Salesforce employees are set to receive 70% of their annual "gratitude bonus" due to company's performance, CFO Amy Weaver and CPO Brent Hyder wrote to staff Friday in an email obtained by Fortune.
"As you heard from Marc during our recent earnings call, our profitability has improved in the last quarter of FY23. However, even with that success in Q4, we continued to face a measured buying environment and that affected new bookings," the two executives wrote to staff. "In short, we missed our internal FY23 bookings targets and therefore our annual financial results were, in aggregate, below target."
The annual gratitude bonus is calculated through several variables, one of which includes a metric Salesforce dubbed "corporate multiplier," according to a company document. The document states that the corporate multiplier is calculated based on bookings, customer attrition, and non-GAAP operating income.
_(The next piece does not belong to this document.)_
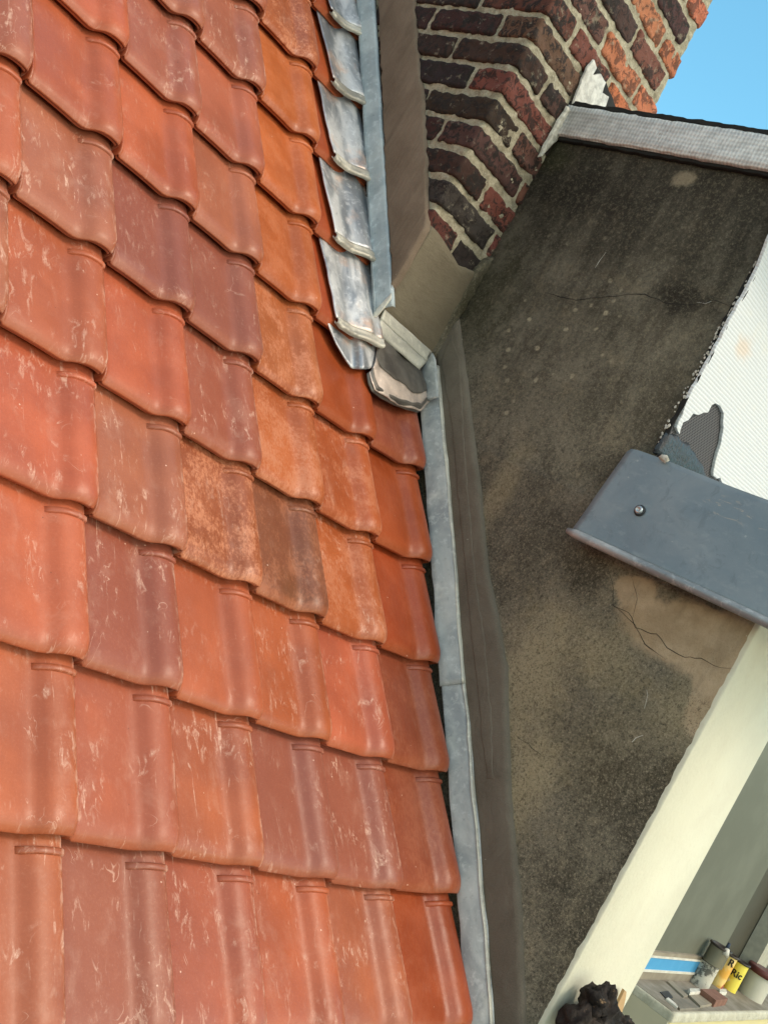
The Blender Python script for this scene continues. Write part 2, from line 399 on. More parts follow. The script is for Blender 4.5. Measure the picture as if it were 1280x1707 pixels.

Last year, employees received 110% of their gratitude bonus, which is the cap for this metric, according to a source.
Salesforce employees receive two-thirds of their gratitude bonus in April and the last third in September, according to the company document Fortune viewed.
The bonus announcement comes two days after Salesforce delivered blockbuster quarterly earnings, with higher-than-expected adjusted profit margins, which sent the company's stock surging as much as 19%.
"While we're all disappointed that we didn't hit our internal goals, we look forward to achieving greater productivity, performance, and transformation together with you as One Salesforce in FY24," Weaver and Hyder wrote in Friday's note.
A Salesforce representative declined to comment.